Will such function cause stack overflow ?
local function recurse(count)
count += 1
task.delay(0, recurse, count)
end
task.delay(0, recurse, 0)
local function recurse(count)
count += 1
task.delay(0, recurse, count)
end
task.delay(0, recurse, 0)
It wouldn’t, there is small delay even when the delay is set to 0.
I’ve seen this :
I wonder if using task.delay may cause to hit that recursion limit
Oh it sure will, you are making a reference to reference and so on
It does not, it’s the same as this:
local count = 1
while task.wait() do
count += 1
end
Just that, this yields while your code does not.

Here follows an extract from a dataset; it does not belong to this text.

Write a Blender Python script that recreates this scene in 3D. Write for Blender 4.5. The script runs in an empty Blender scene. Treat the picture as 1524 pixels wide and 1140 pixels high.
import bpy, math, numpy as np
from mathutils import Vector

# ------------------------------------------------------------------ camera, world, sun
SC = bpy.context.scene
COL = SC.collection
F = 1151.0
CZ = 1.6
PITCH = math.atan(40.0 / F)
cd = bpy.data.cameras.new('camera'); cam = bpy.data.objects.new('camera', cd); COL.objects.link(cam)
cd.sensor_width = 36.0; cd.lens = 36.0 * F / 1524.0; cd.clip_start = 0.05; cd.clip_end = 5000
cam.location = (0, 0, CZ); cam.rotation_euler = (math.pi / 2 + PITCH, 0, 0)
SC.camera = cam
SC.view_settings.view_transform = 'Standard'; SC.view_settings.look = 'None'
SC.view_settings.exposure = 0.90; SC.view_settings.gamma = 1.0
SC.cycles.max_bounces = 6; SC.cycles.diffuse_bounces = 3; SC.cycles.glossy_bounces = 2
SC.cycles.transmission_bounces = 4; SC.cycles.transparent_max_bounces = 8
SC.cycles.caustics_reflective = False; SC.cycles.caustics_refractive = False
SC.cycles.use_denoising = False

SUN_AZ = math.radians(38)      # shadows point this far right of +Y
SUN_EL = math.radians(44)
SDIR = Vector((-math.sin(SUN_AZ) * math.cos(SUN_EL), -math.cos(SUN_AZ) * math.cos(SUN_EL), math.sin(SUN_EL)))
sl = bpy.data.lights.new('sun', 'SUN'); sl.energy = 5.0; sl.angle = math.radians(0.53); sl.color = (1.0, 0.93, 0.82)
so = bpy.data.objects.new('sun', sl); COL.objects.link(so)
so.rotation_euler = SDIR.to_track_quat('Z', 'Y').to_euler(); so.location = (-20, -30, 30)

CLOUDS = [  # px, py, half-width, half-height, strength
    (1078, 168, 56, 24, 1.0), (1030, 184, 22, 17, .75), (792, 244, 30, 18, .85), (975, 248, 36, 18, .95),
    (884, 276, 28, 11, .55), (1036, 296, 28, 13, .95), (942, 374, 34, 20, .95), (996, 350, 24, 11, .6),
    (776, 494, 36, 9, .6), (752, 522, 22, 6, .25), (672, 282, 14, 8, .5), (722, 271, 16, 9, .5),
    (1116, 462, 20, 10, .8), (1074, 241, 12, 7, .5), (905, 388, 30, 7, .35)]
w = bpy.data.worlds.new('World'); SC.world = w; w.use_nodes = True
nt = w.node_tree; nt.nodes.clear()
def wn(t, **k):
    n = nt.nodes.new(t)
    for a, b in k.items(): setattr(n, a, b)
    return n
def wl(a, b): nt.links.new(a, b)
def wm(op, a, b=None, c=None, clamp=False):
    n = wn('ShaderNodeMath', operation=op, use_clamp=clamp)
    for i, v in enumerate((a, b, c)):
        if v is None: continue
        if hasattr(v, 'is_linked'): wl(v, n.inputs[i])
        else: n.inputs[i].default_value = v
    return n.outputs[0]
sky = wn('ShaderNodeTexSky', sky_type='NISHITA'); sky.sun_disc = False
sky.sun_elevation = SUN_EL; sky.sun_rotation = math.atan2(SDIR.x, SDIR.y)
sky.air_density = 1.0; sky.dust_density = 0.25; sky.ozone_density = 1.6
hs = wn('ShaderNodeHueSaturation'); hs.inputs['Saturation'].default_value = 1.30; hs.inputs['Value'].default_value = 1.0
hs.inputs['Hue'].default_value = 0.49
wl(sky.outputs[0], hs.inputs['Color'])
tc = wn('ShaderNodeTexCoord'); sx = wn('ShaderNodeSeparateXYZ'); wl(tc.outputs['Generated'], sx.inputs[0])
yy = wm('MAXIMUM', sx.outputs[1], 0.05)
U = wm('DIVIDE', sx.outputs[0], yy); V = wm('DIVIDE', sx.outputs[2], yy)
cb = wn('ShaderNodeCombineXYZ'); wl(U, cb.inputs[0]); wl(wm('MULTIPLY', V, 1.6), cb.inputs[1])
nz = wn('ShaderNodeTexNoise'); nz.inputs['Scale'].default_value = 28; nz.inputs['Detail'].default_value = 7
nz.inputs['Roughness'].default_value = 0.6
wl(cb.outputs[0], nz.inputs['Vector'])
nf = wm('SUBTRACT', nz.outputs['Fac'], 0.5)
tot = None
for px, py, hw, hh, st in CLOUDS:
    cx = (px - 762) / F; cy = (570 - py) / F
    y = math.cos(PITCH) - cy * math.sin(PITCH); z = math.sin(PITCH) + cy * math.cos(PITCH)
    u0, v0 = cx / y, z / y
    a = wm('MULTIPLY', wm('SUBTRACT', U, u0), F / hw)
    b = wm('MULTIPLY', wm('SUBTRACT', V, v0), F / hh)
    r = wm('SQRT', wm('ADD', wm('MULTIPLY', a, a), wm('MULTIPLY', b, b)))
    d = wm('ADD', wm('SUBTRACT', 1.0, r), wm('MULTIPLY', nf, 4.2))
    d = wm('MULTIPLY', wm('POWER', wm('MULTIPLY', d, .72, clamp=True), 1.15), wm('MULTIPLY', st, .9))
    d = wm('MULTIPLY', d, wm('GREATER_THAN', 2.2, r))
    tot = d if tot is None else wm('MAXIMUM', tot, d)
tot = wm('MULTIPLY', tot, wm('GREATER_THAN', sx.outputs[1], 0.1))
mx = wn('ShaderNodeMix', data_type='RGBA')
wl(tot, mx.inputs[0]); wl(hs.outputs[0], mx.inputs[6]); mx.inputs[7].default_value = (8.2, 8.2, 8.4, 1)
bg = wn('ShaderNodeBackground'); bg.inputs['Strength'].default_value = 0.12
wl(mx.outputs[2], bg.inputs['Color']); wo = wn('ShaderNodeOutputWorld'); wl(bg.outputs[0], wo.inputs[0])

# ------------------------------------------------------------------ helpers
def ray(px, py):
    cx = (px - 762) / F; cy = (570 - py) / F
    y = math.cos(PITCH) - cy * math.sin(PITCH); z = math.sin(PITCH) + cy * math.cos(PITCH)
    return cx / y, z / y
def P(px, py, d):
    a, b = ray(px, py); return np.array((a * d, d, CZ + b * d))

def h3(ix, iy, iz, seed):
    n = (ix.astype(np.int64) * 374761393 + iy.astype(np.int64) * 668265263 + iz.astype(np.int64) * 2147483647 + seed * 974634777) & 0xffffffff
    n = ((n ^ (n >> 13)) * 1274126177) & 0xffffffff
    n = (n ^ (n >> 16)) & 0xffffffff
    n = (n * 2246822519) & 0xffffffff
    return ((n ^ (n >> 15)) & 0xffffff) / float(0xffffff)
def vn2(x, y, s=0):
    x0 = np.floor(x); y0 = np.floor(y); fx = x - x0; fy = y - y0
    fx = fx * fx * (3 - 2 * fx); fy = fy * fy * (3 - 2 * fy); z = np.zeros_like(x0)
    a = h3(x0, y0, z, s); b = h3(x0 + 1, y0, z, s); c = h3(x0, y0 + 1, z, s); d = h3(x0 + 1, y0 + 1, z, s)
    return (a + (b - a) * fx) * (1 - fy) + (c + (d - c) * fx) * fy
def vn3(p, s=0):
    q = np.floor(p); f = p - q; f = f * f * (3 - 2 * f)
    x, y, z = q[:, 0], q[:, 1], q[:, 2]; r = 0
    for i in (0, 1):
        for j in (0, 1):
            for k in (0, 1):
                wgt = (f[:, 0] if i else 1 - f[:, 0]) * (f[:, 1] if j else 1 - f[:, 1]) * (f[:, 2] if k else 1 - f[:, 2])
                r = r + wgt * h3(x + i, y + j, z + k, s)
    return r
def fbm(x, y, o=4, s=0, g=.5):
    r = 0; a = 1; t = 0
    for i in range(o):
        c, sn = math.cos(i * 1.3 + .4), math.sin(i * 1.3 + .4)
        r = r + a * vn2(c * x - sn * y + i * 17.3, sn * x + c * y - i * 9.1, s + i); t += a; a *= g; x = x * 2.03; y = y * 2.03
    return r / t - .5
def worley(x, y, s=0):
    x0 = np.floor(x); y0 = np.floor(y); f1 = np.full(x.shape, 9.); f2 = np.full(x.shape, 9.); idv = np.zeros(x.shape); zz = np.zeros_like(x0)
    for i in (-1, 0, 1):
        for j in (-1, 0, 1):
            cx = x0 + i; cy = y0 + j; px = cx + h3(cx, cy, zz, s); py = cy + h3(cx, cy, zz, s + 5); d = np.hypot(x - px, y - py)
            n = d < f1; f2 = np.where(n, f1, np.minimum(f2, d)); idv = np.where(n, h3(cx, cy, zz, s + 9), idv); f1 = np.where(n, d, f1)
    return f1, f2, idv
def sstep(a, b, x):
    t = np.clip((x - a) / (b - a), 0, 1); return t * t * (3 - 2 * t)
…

Okay I have tested those 2 methods :
-- Method without delay
local function recurse(count)
count += 1
if count >= 200 then error("test") end
recurse(count)
end
recurse(0)
-- Method with delay
local function recurse(count)
count += 1
if count >= 200 then error("test") end
task.delay(0,recurse,count)
end
task.delay(0,recurse,0)
And in the first case, the stacktrace actually shows (x199)
while in the 2nd case it doesn’t.
So I’ll conclude that you are right
A stack overflow is a type of buffer overflow error that occurs when a computer program tries to use more memory space in the call stack than has been allocated to that stack.
This topic was automatically closed 14 days after the last reply. New replies are no longer allowed.